With the kick-off of the Smithsonian traveling exhibit, Key Ingredients: America by Food, in Bottineau over the weekend, the local Key Ingredient Committee has prepared a number of local exhibits. Starting with an apron exhibit, the next display is the cookie jars exhibit.

The collection of cookie jars comes from Twilla Glinz, who donated this collected work of jars to the Bottineau County Museum, which in turn granted the pieces to the Smithsonian exhibit.
The collection is a spectrum of colorful and creative cookie jars.

Origins of cookie jars started in England in the latter part of the 18th century. They were called biscuit barrels or jars and were often glass jars with metal lids.
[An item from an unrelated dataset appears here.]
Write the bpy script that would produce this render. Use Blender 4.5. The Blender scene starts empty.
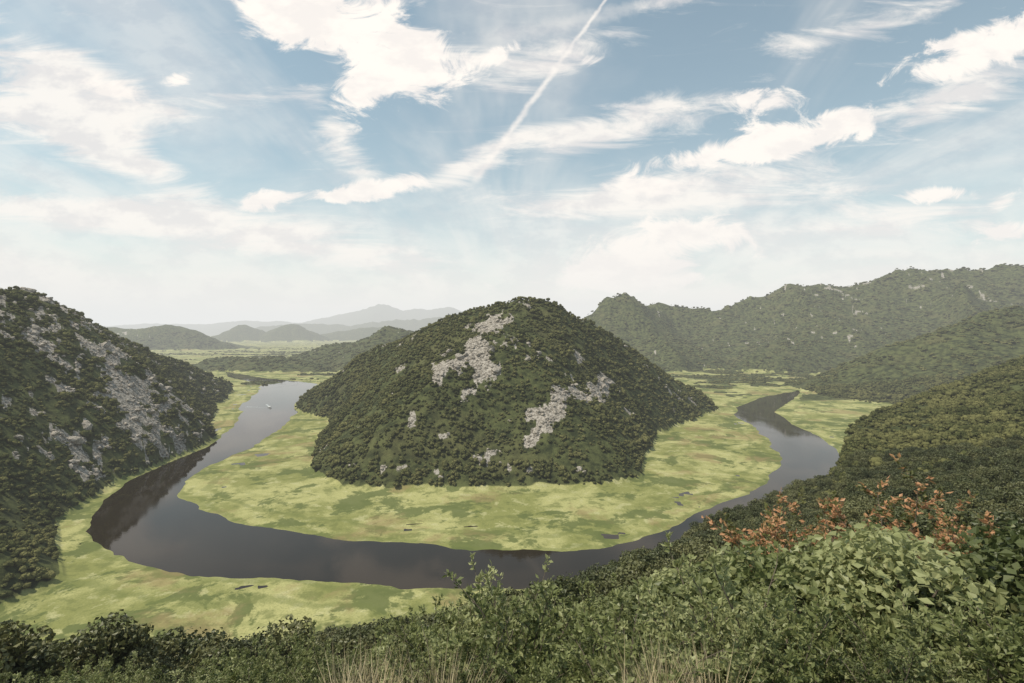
import bpy, math, random
import numpy as np
rng=np.random.default_rng(7)
scene=bpy.context.scene
CAMH=150.0
# ------------------------------------------------------------ noise
def _h(ix,iy,seed):
    n=(ix*374761393+iy*668265263+seed*1442695041)&0xffffffff
    n=((n^(n>>13))*1274126177)&0xffffffff
    return ((n^(n>>16))&0xffff)/65535.0
def vnoise(x,y,seed=0):
    xi=np.floor(x).astype(np.int64); yi=np.floor(y).astype(np.int64)
    fx=x-xi; fy=y-yi
    fx=fx*fx*fx*(fx*(fx*6-15)+10); fy=fy*fy*fy*(fy*(fy*6-15)+10)
    a=_h(xi,yi,seed); b=_h(xi+1,yi,seed); c=_h(xi,yi+1,seed); d=_h(xi+1,yi+1,seed)
    return (a*(1-fx)+b*fx)*(1-fy)+(c*(1-fx)+d*fx)*fy
def fbm(x,y,oct=4,seed=0):
    s=0;a=.5;t=0
    for i in range(oct):
        s=s+a*vnoise(x+i*17.3,y-i*9.1,seed+i); t+=a; a*=.5; x=x*2.03; y=y*2.03
    return s/t-.5       # -0.5..0.5
def ridged(x,y,oct=4,seed=0):
    s=0;a=.5;t=0
    for i in range(oct):
        n=1-np.abs(2*vnoise(x+i*11.7,y+i*5.1,seed+i)-1); s=s+a*n; t+=a; a*=.5; x=x*2.1; y=y*2.1
    return s/t
def sstep(a,b,x):
    t=np.clip((x-a)/(b-a),0,1); return t*t*(3-2*t)
# ------------------------------------------------------------ geometry helpers
def sdf_poly(X,Y,P):
    """signed distance, positive inside"""
    d=np.full(X.shape,1e18); ins=np.zeros(X.shape,bool)
    n=len(P)
    for i in range(n):
        x1,y1=P[i]; x2,y2=P[(i+1)%n]
        ex,ey=x2-x1,y2-y1
        wx,wy=X-x1,Y-y1
        t=np.clip((wx*ex+wy*ey)/(ex*ex+ey*ey),0,1)
        dx=wx-ex*t; dy=wy-ey*t
        d=np.minimum(d,dx*dx+dy*dy)
        c=((y1>Y)!=(y2>Y))
        if y1!=y2:
            ins^= c & (X < ex*(Y-y1)/(y2-y1)+x1)
    d=np.sqrt(d)
    return np.where(ins,d,-d)
def ridge_dist(X,Y,R):
    best=np.full(X.shape,1e18); hh=np.zeros(X.shape)
    for i in range(len(R)-1):
        x1,y1,h1=R[i]; x2,y2,h2=R[i+1]
        ex,ey=x2-x1,y2-y1
        t=np.clip(((X-x1)*ex+(Y-y1)*ey)/(ex*ex+ey*ey),0,1)
        dd=(X-x1-ex*t)**2+(Y-y1-ey*t)**2
        m=dd<best
        best=np.where(m,dd,best); hh=np.where(m,h1+(h2-h1)*t,hh)
    return np.sqrt(best),hh
def circ(cx,cy,rx,ry,n=14):
    return [(cx+rx*math.cos(2*math.pi*i/n),cy+ry*math.sin(2*math.pi*i/n)) for i in range(n)]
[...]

In America, cookie jars became popular in 1929 at the start of the Great Depression. These jars were also made of glass with metal screw-on lids. By the 1930s, stoneware started to replace glass cookie jars and prevailed with cylindrical shapes and was painted with flowers or leaves, or had vibrant, colored decals on them.

Ceramic eventually replaced stoneware and the Brush Pottery Company in Zanesville, Ohio, became the first company to produce cookie jars in mass production. At the same time, pottery companies which designed cookie jars began leaving the cylindrical shape and started creating the jars in the shapes of figures, animals, fruit, vegetables caricatures and companies such as Coca-Cola, Campbells and Kellogg’s.  

The Golden Age of cookie jars happened from 1940 to 1970 when numerous companies produced cookie jars. Perhaps one of the greatest collectors of cookie jars was artist Andy Warhol who collected 175 ceramic cookie jars and brought back an interest in others to collect the jars. In 1980 Warhol’s collection was auctioned off at $250,000 even though he collected the majority of the jars in flee markets for little or no money.

Over the years, cookie jars have brought on cultural idioms like, “keep your hands out of the cookie jar,” “I got caught with my hand in the cookie jar,” “Who stole the cookie from the cookie jar?” and the financial term, “cookie jar accounting,” which symbolizes the custom of increasing reserves in good financial years but “eating them up” in poor economic times.

Tim Davis, a member of the Key Ingredient committee in Bottineau, stated that the cookie jar exhibit was chosen because the jars play an important part in America’s history with food.  

“The cookie jars represents an aspect of food,” Davis said. “I know when I was a kid, we always headed for that cookie jar, that cookie jar is where things happened. And, everybody loves cookies and cookie jars because they have a good feel. It’s a good comfort food. Besides that, they are colorful and attractive.”   

The cookie jar exhibit was supposed to close on Monday, but it has been decided to continue the display for an extended period of time inside the Tech Center in downtown Bottineau. Hours for the exhibit are Monday through Friday from 9 a.m. to 5 p.m., Saturday from 10 a.m. to 3 p.m. and Sunday from 1 to 4 p.m.